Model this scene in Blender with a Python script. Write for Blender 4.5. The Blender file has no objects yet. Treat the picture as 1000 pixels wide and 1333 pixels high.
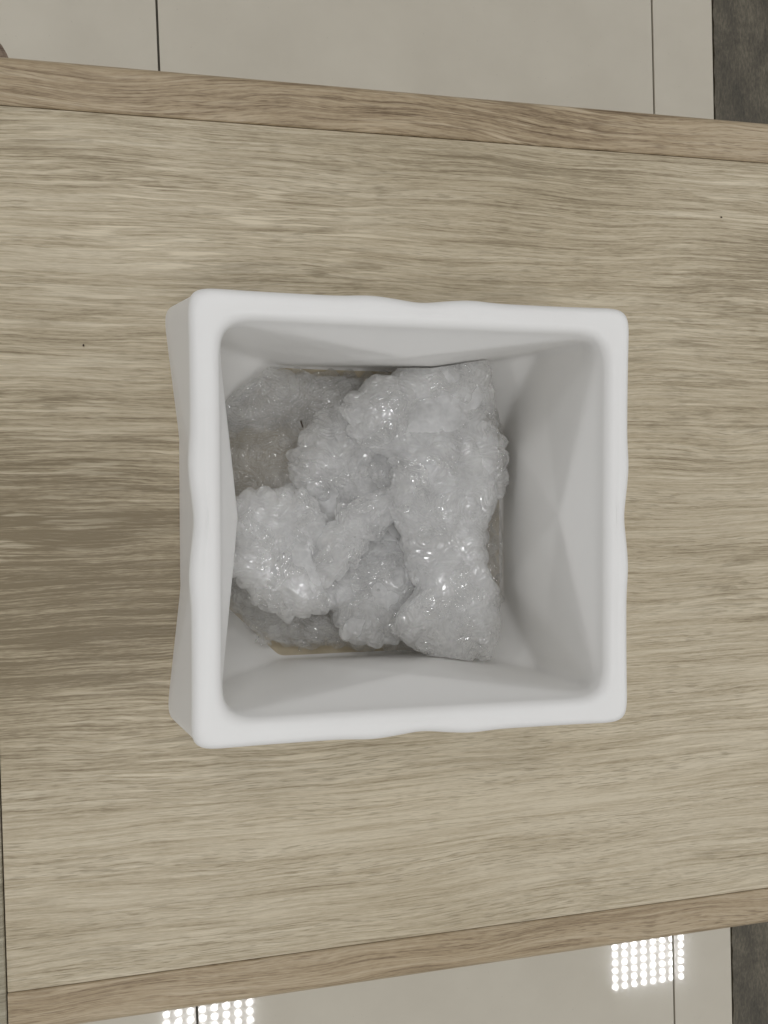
import bpy, bmesh, math, random
import numpy as np
from mathutils import Matrix, Vector

random.seed(7)
RNG = np.random.default_rng(11)
SC = bpy.context.scene
COL = SC.collection

# ------------------------------------------------------------------ camera
TABLE_Z = 0.408
CAM_Z = 0.888
Rw = np.array([[0.97956117, -0.02398819, 0.19971101],
               [-0.01932631, -0.99949408, -0.02526027],
               [0.20021592, 0.0208843, -0.97952919]])
cam_data = bpy.data.cameras.new("camera")
cam = bpy.data.objects.new("camera", cam_data)
COL.objects.link(cam)
M = Matrix.Identity(4)
for r in range(3):
    M[r][0] = Rw[r, 0]
    M[r][1] = -Rw[r, 1]
    M[r][2] = -Rw[r, 2]
M[0][3], M[1][3], M[2][3] = 0.0, 0.0, CAM_Z
cam.matrix_world = M
cam_data.sensor_fit = 'HORIZONTAL'
cam_data.sensor_width = 36.0
cam_data.lens = 36.0 * 1.001
cam_data.clip_start = 0.01
cam_data.clip_end = 100.0
SC.camera = cam

# ------------------------------------------------------------------ world, exposure
world = bpy.data.worlds.new("World")
SC.world = world
world.use_nodes = True
bg = world.node_tree.nodes['Background']
bg.inputs['Color'].default_value = (1.0, 1.0, 1.0, 1)
bg.inputs['Strength'].default_value = 0.31
SC.view_settings.view_transform = 'Standard'
SC.view_settings.look = 'None'
SC.view_settings.exposure = 0.0
SC.view_settings.gamma = 1.0
SC.render.engine = 'CYCLES'
SC.cycles.use_denoising = True
SC.cycles.caustics_reflective = True
SC.cycles.caustics_refractive = False
SC.cycles.blur_glossy = 2.0
SC.cycles.sample_clamp_indirect = 2.0
SC.cycles.adaptive_threshold = 0.004
SC.cycles.transparent_max_bounces = 40
SC.cycles.max_bounces = 20
SC.cycles.diffuse_bounces = 16
SC.cycles.glossy_bounces = 6
LED_STRENGTH = 46.0


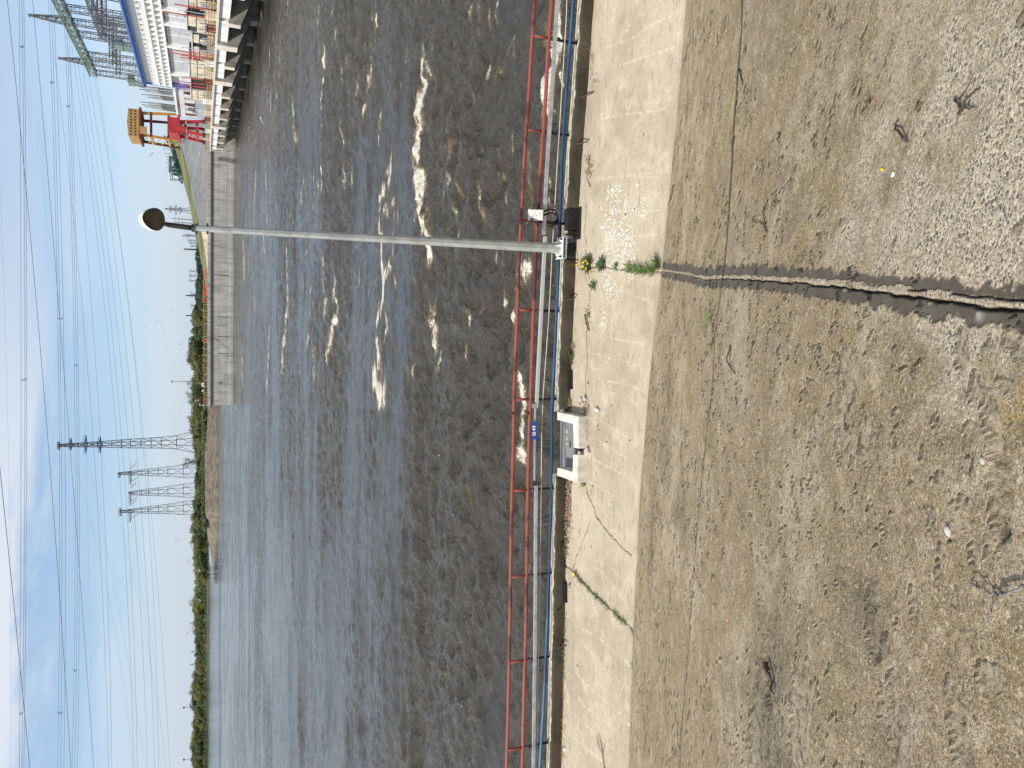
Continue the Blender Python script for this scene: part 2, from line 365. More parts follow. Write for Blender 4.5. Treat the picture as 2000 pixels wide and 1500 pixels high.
M['dirt'] = weathered('dark_joint_fill', (.045, .036, .028), (.09, .075, .06), 30, .95)
def leaf_mat(name, a, b, d):
    m = NT(name); v = m.coord()
    oi = m.new('ShaderNodeObjectInfo')
    c = m.mix(m.step(m.noise(v, .35, 3), .38, .62), a, b); c = m.mix(m.step(m.noise(v, .12, 3), .45, .65), c, d)
    hs = m.new('ShaderNodeHueSaturation'); m.put(hs.inputs['Color'], c)
    m.put(hs.inputs['Hue'], m.math('ADD', .485, m.math('MULTIPLY', oi.outputs['Random'], .03)))
    m.put(hs.inputs['Value'], m.math('ADD', .70, m.math('MULTIPLY', oi.outputs['Random'], .65)))
    m.fin(hs.outputs[0], .75, None, 0, .2)
    tr = m.new('ShaderNodeBsdfTranslucent'); m.l.new(hs.outputs[0], tr.inputs[0]); mx = m.new('ShaderNodeMixShader'); mx.inputs[0].default_value = .45
    m.l.new(m.b.outputs[0], mx.inputs[1]); m.l.new(tr.outputs[0], mx.inputs[2]); m.l.new(mx.outputs[0], m.out.inputs[0]); return m.mat
M['leaf_spring'] = leaf_mat('leaf_spring', (.235, .235, .09), (.18, .195, .075), (.28, .265, .115))
M['leaf_dark'] = leaf_mat('leaf_dark', (.115, .14, .06), (.15, .17, .075), (.095, .12, .055))
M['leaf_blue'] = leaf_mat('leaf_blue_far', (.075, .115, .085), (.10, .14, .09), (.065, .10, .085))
M['leaf_bare'] = leaf_mat('leaf_bare', (.27, .26, .17), (.22, .22, .14), (.29, .27, .18))
M['bark'] = weathered('bark', (.07, .06, .05), (.12, .10, .085), 2, .9)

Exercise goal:
Only lines holding the string "Blender" are wanted; gather each one from the entries above.

Task result:
Model this scene in Blender with a Python script. Write for Blender 4.5. The Blender file has no objects yet. Treat the picture as 1000 pixels wide and 1333 pixels high.
Continue the Blender Python script for this scene: part 2, from line 365. More parts follow. Write for Blender 4.5. Treat the picture as 2000 pixels wide and 1500 pixels high.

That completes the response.